On 2013-11-04, Charles Swiger <cswi...@mac.com> wrote:
> Hi--
>
> On Nov 4, 2013, at 9:40 AM, Antonio Marcheselli <pu...@me.la> wrote:
>> Would it be wiser to delete the drift file at boot - by script - and let 
>> ntpd resync and recreate a new drift file?
>
> Normally, no.
>
> The drift file lets ntpd perform a first-order correction of the average 
> intrinsic drift of the local clock even if ntpd can't get time from any other 
> sources.  However, if the drift can't be computed correctly because of some 
> unusual problem-- and a systemic drift of over 500ppm is fairly unusual-- 
> then deleting the drift file might help.

It used to be on older version of linux, that the calibration of the
computer clock on boot was off. Thus the calibration would mean that the
clock rate would vary by 50-100PPM on successive reboots.
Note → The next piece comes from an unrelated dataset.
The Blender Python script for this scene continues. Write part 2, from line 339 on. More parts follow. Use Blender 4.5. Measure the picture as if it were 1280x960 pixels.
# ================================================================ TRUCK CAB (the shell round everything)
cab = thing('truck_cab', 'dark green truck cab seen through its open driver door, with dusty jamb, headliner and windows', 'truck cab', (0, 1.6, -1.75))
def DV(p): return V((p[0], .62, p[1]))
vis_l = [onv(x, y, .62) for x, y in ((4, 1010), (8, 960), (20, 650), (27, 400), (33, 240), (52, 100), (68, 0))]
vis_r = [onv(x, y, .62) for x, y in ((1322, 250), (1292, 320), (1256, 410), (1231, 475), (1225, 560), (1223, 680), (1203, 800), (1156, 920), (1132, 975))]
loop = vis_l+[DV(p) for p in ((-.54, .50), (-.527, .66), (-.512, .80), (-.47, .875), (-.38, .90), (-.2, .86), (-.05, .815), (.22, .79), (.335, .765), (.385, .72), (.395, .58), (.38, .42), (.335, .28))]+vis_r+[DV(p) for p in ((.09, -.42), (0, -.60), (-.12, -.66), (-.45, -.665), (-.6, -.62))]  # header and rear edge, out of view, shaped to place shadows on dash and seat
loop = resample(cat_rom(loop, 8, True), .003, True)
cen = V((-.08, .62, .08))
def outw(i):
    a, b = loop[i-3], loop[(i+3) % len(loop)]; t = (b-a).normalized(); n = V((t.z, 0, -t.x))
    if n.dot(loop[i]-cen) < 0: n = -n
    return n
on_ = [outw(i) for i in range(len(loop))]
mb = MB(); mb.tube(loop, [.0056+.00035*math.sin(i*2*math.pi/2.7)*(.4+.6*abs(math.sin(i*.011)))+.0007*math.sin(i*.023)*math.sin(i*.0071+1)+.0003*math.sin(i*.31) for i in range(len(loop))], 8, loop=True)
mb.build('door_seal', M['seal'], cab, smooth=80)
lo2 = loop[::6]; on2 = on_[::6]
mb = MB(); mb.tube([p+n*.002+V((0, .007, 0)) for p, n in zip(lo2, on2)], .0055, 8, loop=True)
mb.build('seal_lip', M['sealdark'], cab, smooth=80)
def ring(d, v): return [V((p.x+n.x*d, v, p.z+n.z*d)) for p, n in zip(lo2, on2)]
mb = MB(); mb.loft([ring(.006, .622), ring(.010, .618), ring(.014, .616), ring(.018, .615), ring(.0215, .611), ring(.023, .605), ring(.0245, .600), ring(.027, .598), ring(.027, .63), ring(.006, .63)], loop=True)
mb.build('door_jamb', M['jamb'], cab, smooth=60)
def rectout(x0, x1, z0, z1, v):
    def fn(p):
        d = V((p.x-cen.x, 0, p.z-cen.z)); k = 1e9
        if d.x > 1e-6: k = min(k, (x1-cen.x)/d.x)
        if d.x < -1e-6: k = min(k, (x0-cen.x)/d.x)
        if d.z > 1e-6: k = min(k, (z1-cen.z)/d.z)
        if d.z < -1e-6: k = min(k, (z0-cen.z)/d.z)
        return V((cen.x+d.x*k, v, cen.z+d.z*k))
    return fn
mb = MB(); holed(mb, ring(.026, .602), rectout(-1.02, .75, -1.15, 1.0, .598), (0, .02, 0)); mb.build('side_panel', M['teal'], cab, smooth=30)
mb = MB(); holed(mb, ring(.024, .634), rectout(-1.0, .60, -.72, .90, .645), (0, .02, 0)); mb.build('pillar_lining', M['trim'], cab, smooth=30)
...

This would
make the drift file pretty useless. 
>
>> As mentioned, I don't really need my system to be synced down to the 
>> millisecond, if ntpd takes a few hours to settle and the time is off up to a 
>> few seconds during that time it's perfectly fine with me.
>
> Gracious.  In that case, run ntpdate via cron every hour or so and you'll 
> probably stay within that tolerance even if ntpd itself can't manage to stay 
> in sync.  However, if switching your system's clock source from whatever you 
> are using now to HPET, ACPI, etc improves matters so that ntpd remains 
> stable, that would obviously provide much better timekeeping.